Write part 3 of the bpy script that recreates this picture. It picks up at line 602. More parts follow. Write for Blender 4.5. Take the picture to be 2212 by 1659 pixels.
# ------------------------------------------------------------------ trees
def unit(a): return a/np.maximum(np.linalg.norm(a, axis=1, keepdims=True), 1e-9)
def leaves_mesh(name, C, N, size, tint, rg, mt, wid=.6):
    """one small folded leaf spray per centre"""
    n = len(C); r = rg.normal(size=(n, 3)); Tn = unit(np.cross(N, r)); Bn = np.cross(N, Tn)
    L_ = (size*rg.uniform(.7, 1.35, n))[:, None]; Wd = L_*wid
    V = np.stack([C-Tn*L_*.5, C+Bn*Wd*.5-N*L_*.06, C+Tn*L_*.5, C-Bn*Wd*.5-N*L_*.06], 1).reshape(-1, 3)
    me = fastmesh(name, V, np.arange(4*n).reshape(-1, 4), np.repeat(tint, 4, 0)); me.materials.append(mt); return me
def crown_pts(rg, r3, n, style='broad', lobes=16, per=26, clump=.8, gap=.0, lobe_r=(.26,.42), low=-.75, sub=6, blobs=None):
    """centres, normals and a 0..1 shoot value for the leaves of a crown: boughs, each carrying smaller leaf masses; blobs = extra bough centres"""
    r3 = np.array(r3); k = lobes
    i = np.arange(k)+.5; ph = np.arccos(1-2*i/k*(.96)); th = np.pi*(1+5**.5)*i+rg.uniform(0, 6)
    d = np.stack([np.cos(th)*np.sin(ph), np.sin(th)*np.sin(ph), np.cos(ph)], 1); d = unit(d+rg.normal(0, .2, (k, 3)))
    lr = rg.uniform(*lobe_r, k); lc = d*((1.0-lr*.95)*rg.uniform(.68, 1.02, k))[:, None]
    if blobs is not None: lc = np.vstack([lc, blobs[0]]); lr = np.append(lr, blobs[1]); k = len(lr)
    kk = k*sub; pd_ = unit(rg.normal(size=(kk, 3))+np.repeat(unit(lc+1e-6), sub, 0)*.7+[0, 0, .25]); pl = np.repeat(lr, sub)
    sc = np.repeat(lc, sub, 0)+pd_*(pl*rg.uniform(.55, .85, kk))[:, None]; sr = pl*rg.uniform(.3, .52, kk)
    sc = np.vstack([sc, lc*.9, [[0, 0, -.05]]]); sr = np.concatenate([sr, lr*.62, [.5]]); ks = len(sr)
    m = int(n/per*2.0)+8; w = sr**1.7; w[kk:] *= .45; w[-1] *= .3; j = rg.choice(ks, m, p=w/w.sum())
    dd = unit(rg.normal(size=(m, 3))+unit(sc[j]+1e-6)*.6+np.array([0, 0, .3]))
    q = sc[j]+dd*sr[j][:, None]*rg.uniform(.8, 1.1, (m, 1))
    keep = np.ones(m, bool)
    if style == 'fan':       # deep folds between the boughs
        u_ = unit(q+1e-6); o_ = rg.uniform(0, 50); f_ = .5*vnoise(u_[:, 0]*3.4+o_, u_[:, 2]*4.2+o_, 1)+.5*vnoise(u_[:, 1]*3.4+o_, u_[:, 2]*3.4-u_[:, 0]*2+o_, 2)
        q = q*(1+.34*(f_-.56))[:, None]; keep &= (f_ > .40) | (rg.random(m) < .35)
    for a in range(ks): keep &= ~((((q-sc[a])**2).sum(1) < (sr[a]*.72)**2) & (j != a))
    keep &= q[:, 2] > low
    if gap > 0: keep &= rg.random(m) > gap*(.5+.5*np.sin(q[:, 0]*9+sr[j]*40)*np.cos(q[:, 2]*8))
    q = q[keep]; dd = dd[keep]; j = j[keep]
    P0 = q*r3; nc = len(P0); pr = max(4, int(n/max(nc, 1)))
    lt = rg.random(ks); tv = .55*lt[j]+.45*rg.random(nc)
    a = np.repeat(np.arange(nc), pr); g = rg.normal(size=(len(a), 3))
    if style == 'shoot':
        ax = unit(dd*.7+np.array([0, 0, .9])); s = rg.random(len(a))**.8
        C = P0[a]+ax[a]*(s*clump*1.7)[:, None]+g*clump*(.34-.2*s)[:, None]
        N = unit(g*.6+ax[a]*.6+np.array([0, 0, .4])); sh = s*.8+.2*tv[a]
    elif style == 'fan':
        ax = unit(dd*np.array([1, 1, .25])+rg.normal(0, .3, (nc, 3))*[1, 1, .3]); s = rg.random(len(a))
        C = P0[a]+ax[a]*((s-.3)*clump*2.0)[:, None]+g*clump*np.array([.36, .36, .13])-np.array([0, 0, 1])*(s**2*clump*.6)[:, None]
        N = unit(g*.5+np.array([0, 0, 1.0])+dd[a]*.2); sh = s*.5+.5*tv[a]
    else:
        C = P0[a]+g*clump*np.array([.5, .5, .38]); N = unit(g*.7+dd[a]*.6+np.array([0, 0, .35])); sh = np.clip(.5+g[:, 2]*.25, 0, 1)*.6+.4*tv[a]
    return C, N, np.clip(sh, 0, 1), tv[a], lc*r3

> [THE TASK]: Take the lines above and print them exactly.

> [FULL SOLUTION]:
Write part 3 of the bpy script that recreates this picture. It picks up at line 602. More parts follow. Write for Blender 4.5. Take the picture to be 2212 by 1659 pixels.
# ------------------------------------------------------------------ trees
def unit(a): return a/np.maximum(np.linalg.norm(a, axis=1, keepdims=True), 1e-9)
def leaves_mesh(name, C, N, size, tint, rg, mt, wid=.6):
    """one small folded leaf spray per centre"""
    n = len(C); r = rg.normal(size=(n, 3)); Tn = unit(np.cross(N, r)); Bn = np.cross(N, Tn)
    L_ = (size*rg.uniform(.7, 1.35, n))[:, None]; Wd = L_*wid
    V = np.stack([C-Tn*L_*.5, C+Bn*Wd*.5-N*L_*.06, C+Tn*L_*.5, C-Bn*Wd*.5-N*L_*.06], 1).reshape(-1, 3)
    me = fastmesh(name, V, np.arange(4*n).reshape(-1, 4), np.repeat(tint, 4, 0)); me.materials.append(mt); return me
def crown_pts(rg, r3, n, style='broad', lobes=16, per=26, clump=.8, gap=.0, lobe_r=(.26,.42), low=-.75, sub=6, blobs=None):
    """centres, normals and a 0..1 shoot value for the leaves of a crown: boughs, each carrying smaller leaf masses; blobs = extra bough centres"""
    r3 = np.array(r3); k = lobes
    i = np.arange(k)+.5; ph = np.arccos(1-2*i/k*(.96)); th = np.pi*(1+5**.5)*i+rg.uniform(0, 6)
    d = np.stack([np.cos(th)*np.sin(ph), np.sin(th)*np.sin(ph), np.cos(ph)], 1); d = unit(d+rg.normal(0, .2, (k, 3)))
    lr = rg.uniform(*lobe_r, k); lc = d*((1.0-lr*.95)*rg.uniform(.68, 1.02, k))[:, None]
    if blobs is not None: lc = np.vstack([lc, blobs[0]]); lr = np.append(lr, blobs[1]); k = len(lr)
    kk = k*sub; pd_ = unit(rg.normal(size=(kk, 3))+np.repeat(unit(lc+1e-6), sub, 0)*.7+[0, 0, .25]); pl = np.repeat(lr, sub)
    sc = np.repeat(lc, sub, 0)+pd_*(pl*rg.uniform(.55, .85, kk))[:, None]; sr = pl*rg.uniform(.3, .52, kk)
    sc = np.vstack([sc, lc*.9, [[0, 0, -.05]]]); sr = np.concatenate([sr, lr*.62, [.5]]); ks = len(sr)
    m = int(n/per*2.0)+8; w = sr**1.7; w[kk:] *= .45; w[-1] *= .3; j = rg.choice(ks, m, p=w/w.sum())
    dd = unit(rg.normal(size=(m, 3))+unit(sc[j]+1e-6)*.6+np.array([0, 0, .3]))
    q = sc[j]+dd*sr[j][:, None]*rg.uniform(.8, 1.1, (m, 1))
    keep = np.ones(m, bool)
    if style == 'fan':       # deep folds between the boughs
        u_ = unit(q+1e-6); o_ = rg.uniform(0, 50); f_ = .5*vnoise(u_[:, 0]*3.4+o_, u_[:, 2]*4.2+o_, 1)+.5*vnoise(u_[:, 1]*3.4+o_, u_[:, 2]*3.4-u_[:, 0]*2+o_, 2)
        q = q*(1+.34*(f_-.56))[:, None]; keep &= (f_ > .40) | (rg.random(m) < .35)
    for a in range(ks): keep &= ~((((q-sc[a])**2).sum(1) < (sr[a]*.72)**2) & (j != a))
    keep &= q[:, 2] > low
    if gap > 0: keep &= rg.random(m) > gap*(.5+.5*np.sin(q[:, 0]*9+sr[j]*40)*np.cos(q[:, 2]*8))
    q = q[keep]; dd = dd[keep]; j = j[keep]
    P0 = q*r3; nc = len(P0); pr = max(4, int(n/max(nc, 1)))
    lt = rg.random(ks); tv = .55*lt[j]+.45*rg.random(nc)
    a = np.repeat(np.arange(nc), pr); g = rg.normal(size=(len(a), 3))
    if style == 'shoot':
        ax = unit(dd*.7+np.array([0, 0, .9])); s = rg.random(len(a))**.8
        C = P0[a]+ax[a]*(s*clump*1.7)[:, None]+g*clump*(.34-.2*s)[:, None]
        N = unit(g*.6+ax[a]*.6+np.array([0, 0, .4])); sh = s*.8+.2*tv[a]
    elif style == 'fan':
        ax = unit(dd*np.array([1, 1, .25])+rg.normal(0, .3, (nc, 3))*[1, 1, .3]); s = rg.random(len(a))
        C = P0[a]+ax[a]*((s-.3)*clump*2.0)[:, None]+g*clump*np.array([.36, .36, .13])-np.array([0, 0, 1])*(s**2*clump*.6)[:, None]
        N = unit(g*.5+np.array([0, 0, 1.0])+dd[a]*.2); sh = s*.5+.5*tv[a]
    else:
        C = P0[a]+g*clump*np.array([.5, .5, .38]); N = unit(g*.7+dd[a]*.6+np.array([0, 0, .35])); sh = np.clip(.5+g[:, 2]*.25, 0, 1)*.6+.4*tv[a]
    return C, N, np.clip(sh, 0, 1), tv[a], lc*r3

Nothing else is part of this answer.